The task:
Copy exactly the lines that run from the top of the listing to the line containing "col = sc.collection", both ends included, and omit the pictures.

Data lines:

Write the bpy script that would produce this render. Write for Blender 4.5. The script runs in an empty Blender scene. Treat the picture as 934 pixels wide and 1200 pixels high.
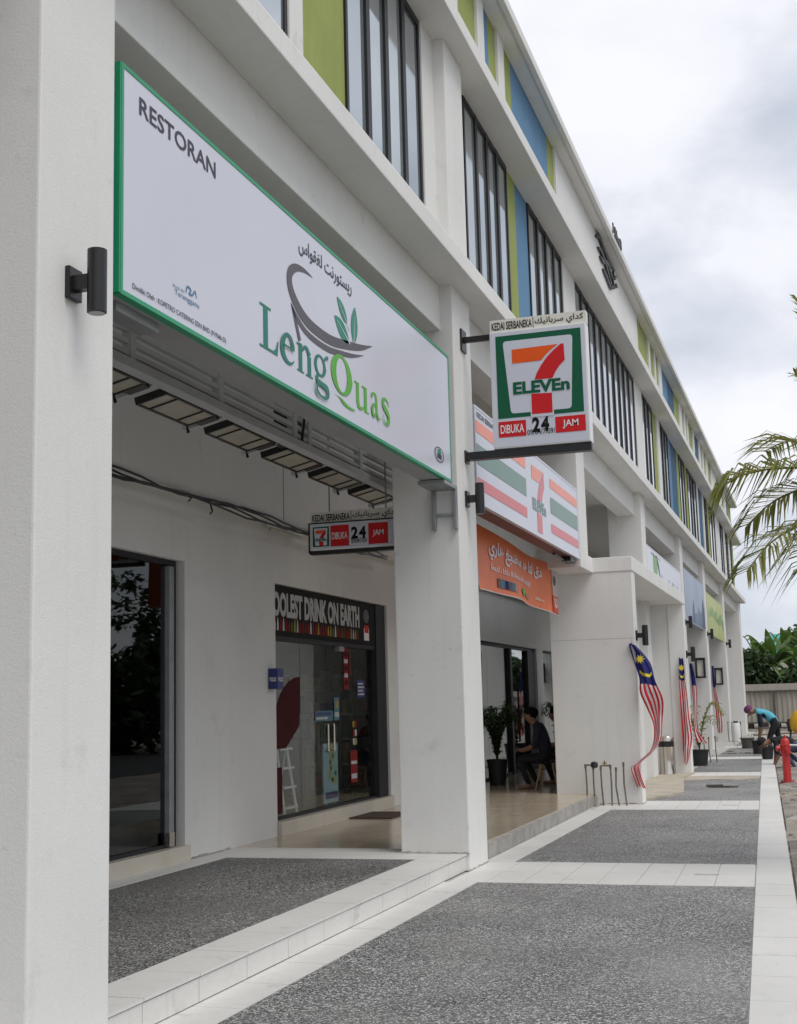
import bpy, bmesh, math, random
from mathutils import Vector, Matrix
random.seed(7)
rad = math.radians
sc = bpy.context.scene
col = sc.collection

# ------------------------------------------------------------------ camera, sky, sun, exposure
def cam_axes(yaw, pit, rol):
    cy, sy, cp, sp, cr, sr = math.cos(yaw), math.sin(yaw), math.cos(pit), math.sin(pit), math.cos(rol), math.sin(rol)
    fwd = Vector((-sy*cp, cy*cp, sp)); right = Vector((cy, sy, 0)); up = right.cross(fwd)
    return right*cr + up*sr, -right*sr + up*cr, fwd
cd = bpy.data.cameras.new('camera'); cam = bpy.data.objects.new('camera', cd); col.objects.link(cam)
r_, u_, f_ = cam_axes(rad(17.6397), rad(8.44056), rad(-1.47937))
cam.matrix_world = Matrix(((r_.x, u_.x, -f_.x, 0), (r_.y, u_.y, -f_.y, 0), (r_.z, u_.z, -f_.z, 1.5), (0, 0, 0, 1)))
cd.sensor_fit = 'HORIZONTAL'; cd.sensor_width = 36; cd.lens = 36*1528.489/934
cd.clip_start = .05; cd.clip_end = 3000
sc.camera = cam

SUN_EL, SUN_AZ = 58, 118          # elevation; azimuth clockwise from +Y (the way the street runs)
w = bpy.data.worlds.new('World'); sc.world = w; w.use_nodes = True
nt = w.node_tree; N = nt.nodes; Lk = nt.links; N.clear()
def nd(t, **k):
    n = N.new(t)
    for a, v in k.items(): setattr(n, a, v)
    return n
out = nd('ShaderNodeOutputWorld'); bg1 = nd('ShaderNodeBackground'); bg2 = nd('ShaderNodeBackground'); mix = nd('ShaderNodeMixShader')
sky = nd('ShaderNodeTexSky', sky_type='NISHITA', sun_disc=False, sun_elevation=rad(SUN_EL), sun_rotation=rad(SUN_AZ))
bg1.inputs[1].default_value = .10; Lk.new(sky.outputs[0], bg1.inputs[0])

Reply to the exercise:
Write the bpy script that would produce this render. Write for Blender 4.5. The script runs in an empty Blender scene. Treat the picture as 934 pixels wide and 1200 pixels high.
import bpy, bmesh, math, random
from mathutils import Vector, Matrix
random.seed(7)
rad = math.radians
sc = bpy.context.scene
col = sc.collection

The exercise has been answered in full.